II The Way of Unhappiness
A The psalmist also devotes a few lines to the way or state of the wicked. He says, "Not so the wicked!" The wicked are not like the righteous of the first 3 verses: in other words, they are not blessed, they are not happy, they are not like a deep-rooted tree planted by water.

"They are like chaff that the wind blows away." Chaff is the husks, the shell, within which is the kernel of grain. During the time of the psalmist, farmers would put their grain in a blanket and would bounce it up and down while there was a light breeze blowing. The heavy kernels of grain would fall in the blanket but the light chaff would be blown away. Chaff is worthless stuff. Chaff has no root below, no fruit or foliage above. It is dead. It has no vigor or freshness of life. After the harvest the chaff is burned in a fire.

"They are like chaff that the wind blows away." The wicked are like chaff. This means they are worthless and are of no account. Why is this so? Because, before God only one thing counts: a living relationship with Christ. Without that relationship you are but worthless chaff.

B It is in this light that we are to view the words of the psalmist in verse 5:
(Ps 1:5) Therefore the wicked will not stand in the judgment, nor sinners in the assembly of the righteous.
We would say, to use our phrase, that the wicked do not have a leg to stand on when they are before the judge. Neither do they have a place among the people of the Lord. The Lord rejects and punishes them. Their end, like the chaff, is to be burned in the fire. As the psalmist puts it in the last verse, "the way of the wicked will perish."

The psalmist is talking here, of course, about the Final Judgment. He reminds us that in hell there are no happy people. Rather, there is only weeping and wailing and gnashing of teeth, there is only everlasting pain, there is fire that never goes out, and there is a thirst which is never quenched.

Conclusion
My brothers and sisters, there are two ways, two paths, two styles, two walks of life: a life with Christ and a life without Christ, a life rooted on the Word become flesh and a life without that Word.

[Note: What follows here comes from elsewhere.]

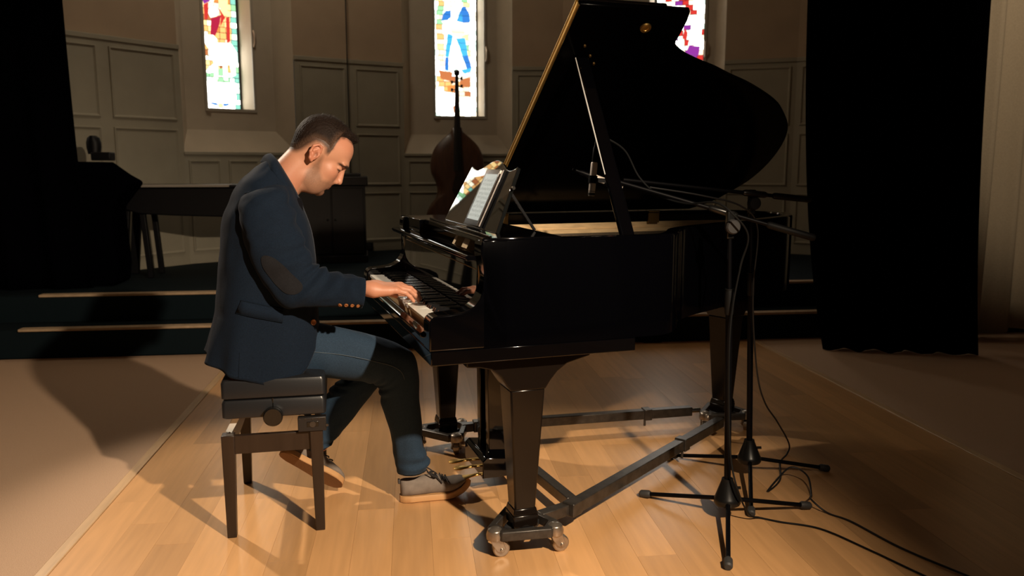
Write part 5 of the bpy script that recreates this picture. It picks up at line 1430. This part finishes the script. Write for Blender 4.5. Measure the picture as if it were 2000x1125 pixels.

The psalmist tells us that only a life with Christ brings happiness, true happiness. And a life without Christ, it brings only everlasting punishment.
Topic: Death
Subtopic: Of the Righteous
Index: 2160
Date: 12/1998.101
Title: Leaving Home or Going Home?

A prominent citizen in town was dying. As he lay in his lovely home, the best doctors surrounding him, he whispered, with a note of despair, "I'm leaving home, I'm leaving home."
Across town there lay dying a solitary figure in bare surroundings. Her modest home contained only the most threadbare of life's essentials. In her eye was a gleam. Before she died she was heard to say, "I'm going home, I'm going home."
The person who looks for happiness in Christ will find it. The person who looks for happiness in this world will lose it.

So I ask you again: were you happy in 1998? Was and is yours a living relationship with Jesus?